Lady Gaga Launches Anti-Bully Foundation 'Born This Way'

Lady Gaga is using her prodigious presence and power to speak out against bullying while empowering youth with the launch of her foundation “Born This Way.”

The Fame Monster arrived at Harvard University with other lionized figures such as media mogul powerhouse Oprah Winfrey, world renowned spiritual leader Deepak Chopra, and Health and Human Services Secretary Kathleen Sebelius to help lead the charge in “challenging meanness and cruelty.”

“I believe that if you have revolutionary potential, you must make the world a better place and use it,” she said via Yahoo News.

The “Born This Way” singer-performer co-founded the initiative with her mother, Cynthia Germanotta, to provide a ”safe community that helps connect young people with the skills and opportunities they need to build a braver, kinder world,” per the foundation’s website. Gaga also was moved into the direction of this movement after learning of a 14-year-old boy’s suicide because of online bullying and at school.

She reminded them that there is no law to make people be kind to one another and added: “I wish there was because, you know, I’d be chained naked to a fence somewhere trying to pass it.”

The 25-year-old, who was a victim of bullying as a teenager, said the idea for the foundation grew out of the dialogue created after “Born This Way” was released. She said she received an onslaught of letters and emails from people who said such things as, “I want there to be more tolerance in the universe. I want there to be more acceptance.”

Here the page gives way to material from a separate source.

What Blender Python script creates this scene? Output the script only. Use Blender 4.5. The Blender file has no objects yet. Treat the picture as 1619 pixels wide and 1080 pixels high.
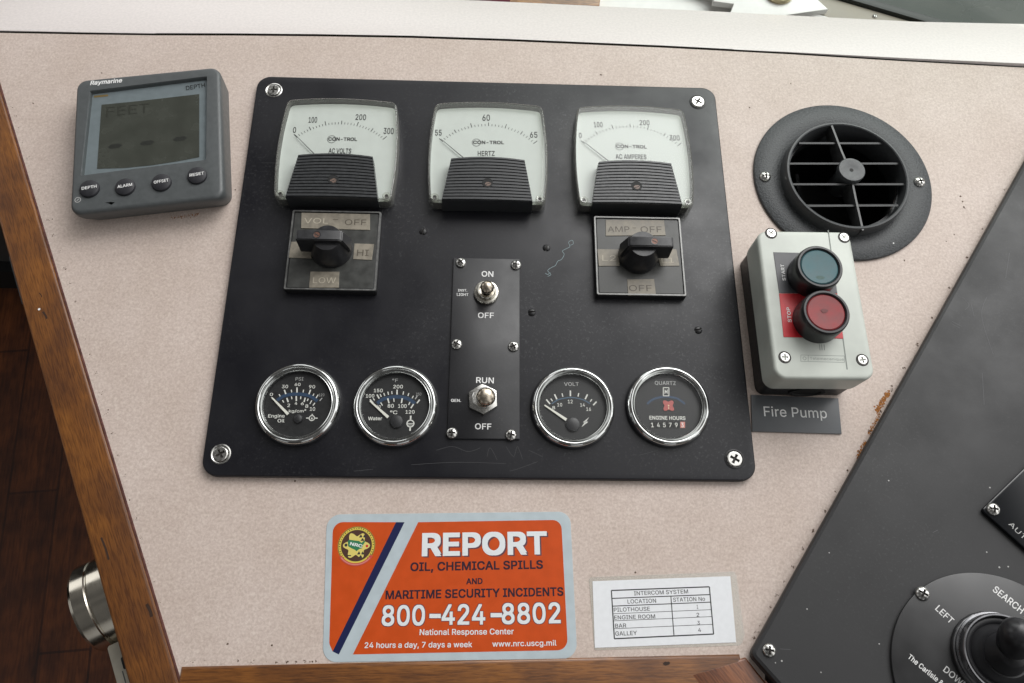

“The Poker Face” singer said the foundation is working with a new media agency to create a social media environment that fosters the foundation’s goals. Adding that a “Born Brave Bus” will follow her tour bus around the country and will “welcome anyone from any walk of life” to “talk about love, acceptance, kindness” and other goals of the foundation.

“I want this to be an organization where you all feel involved,” she said.

She reiterated that she does not have the answers to stopping bullying and preventing violence. She urged students to go back to their communities and do “simple acts of kindness” to help foster acceptance, tolerance and individuality.

Although many probably can’t see the superstar beyond her theatrical fashion stints, Gaga’s influence cannot be undermined. She recently unveiled her own social network, “Little Monsters,” which is set up like the latest social networking crave PinInterest. She has 19.7 million Twitter followers, the most for any user, and was the first to reach 1 billion viewers on YouTube—crazy!

Late Wednesday, Gaga’s representative said the singer made a $1.2 million personal contribution to the foundation, named after her 2011 album and hit song.